▸ Directive: Report the number of lines in the entries below that include the word "from", and nothing else.

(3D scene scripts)
= = = =

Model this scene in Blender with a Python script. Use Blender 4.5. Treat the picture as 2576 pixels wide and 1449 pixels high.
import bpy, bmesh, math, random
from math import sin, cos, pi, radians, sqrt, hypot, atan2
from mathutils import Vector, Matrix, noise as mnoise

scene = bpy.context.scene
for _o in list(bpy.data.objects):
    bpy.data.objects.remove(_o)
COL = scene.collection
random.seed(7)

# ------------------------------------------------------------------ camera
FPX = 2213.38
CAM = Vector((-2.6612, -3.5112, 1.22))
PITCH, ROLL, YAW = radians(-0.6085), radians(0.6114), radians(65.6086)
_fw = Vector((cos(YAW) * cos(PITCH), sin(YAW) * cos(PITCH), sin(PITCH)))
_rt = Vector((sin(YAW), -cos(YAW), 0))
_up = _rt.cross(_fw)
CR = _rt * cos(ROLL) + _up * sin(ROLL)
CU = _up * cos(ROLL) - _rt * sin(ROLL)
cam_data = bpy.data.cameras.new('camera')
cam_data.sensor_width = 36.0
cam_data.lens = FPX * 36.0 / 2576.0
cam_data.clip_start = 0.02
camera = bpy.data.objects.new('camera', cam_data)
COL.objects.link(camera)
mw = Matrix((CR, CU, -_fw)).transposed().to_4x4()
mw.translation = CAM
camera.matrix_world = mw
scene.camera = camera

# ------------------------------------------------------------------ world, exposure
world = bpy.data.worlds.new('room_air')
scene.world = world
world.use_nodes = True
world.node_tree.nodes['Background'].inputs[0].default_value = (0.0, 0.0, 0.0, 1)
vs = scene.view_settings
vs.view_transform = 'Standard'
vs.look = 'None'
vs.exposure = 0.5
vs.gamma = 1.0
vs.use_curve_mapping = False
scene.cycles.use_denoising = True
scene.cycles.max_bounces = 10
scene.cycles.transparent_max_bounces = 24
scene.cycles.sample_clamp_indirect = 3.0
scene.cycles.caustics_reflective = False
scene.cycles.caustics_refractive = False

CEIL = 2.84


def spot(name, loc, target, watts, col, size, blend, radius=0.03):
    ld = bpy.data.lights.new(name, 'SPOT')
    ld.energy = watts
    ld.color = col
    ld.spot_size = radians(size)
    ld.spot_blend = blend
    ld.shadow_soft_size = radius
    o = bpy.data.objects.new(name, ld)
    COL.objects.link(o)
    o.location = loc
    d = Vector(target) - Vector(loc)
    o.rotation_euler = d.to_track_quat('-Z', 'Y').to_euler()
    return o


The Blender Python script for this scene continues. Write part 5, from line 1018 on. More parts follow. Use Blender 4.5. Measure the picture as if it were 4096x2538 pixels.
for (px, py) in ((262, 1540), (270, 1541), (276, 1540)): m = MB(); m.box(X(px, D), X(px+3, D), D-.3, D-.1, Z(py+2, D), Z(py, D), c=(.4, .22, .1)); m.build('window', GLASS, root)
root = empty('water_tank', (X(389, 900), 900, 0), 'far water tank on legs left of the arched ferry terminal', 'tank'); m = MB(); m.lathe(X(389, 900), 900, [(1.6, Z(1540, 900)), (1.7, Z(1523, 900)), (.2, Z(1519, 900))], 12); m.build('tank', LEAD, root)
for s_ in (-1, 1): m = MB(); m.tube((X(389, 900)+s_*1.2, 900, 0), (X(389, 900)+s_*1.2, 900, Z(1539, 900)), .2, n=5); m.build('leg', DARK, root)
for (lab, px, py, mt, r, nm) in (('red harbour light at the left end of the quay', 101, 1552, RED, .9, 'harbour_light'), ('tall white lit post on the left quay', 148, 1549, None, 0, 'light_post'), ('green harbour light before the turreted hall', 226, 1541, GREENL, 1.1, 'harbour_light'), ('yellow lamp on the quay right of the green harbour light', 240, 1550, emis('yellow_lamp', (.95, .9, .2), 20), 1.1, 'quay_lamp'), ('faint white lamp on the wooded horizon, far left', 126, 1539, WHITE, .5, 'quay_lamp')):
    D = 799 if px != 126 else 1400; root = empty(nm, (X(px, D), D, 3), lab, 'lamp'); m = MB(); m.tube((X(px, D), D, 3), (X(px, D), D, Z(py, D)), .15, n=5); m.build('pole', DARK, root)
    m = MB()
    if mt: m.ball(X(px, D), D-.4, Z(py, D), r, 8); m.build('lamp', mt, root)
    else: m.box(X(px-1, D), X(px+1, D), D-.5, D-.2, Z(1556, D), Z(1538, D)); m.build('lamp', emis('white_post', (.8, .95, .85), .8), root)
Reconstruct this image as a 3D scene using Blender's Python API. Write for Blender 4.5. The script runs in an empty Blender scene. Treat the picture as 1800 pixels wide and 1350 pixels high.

= = = =

▸ Result for this exercise: 3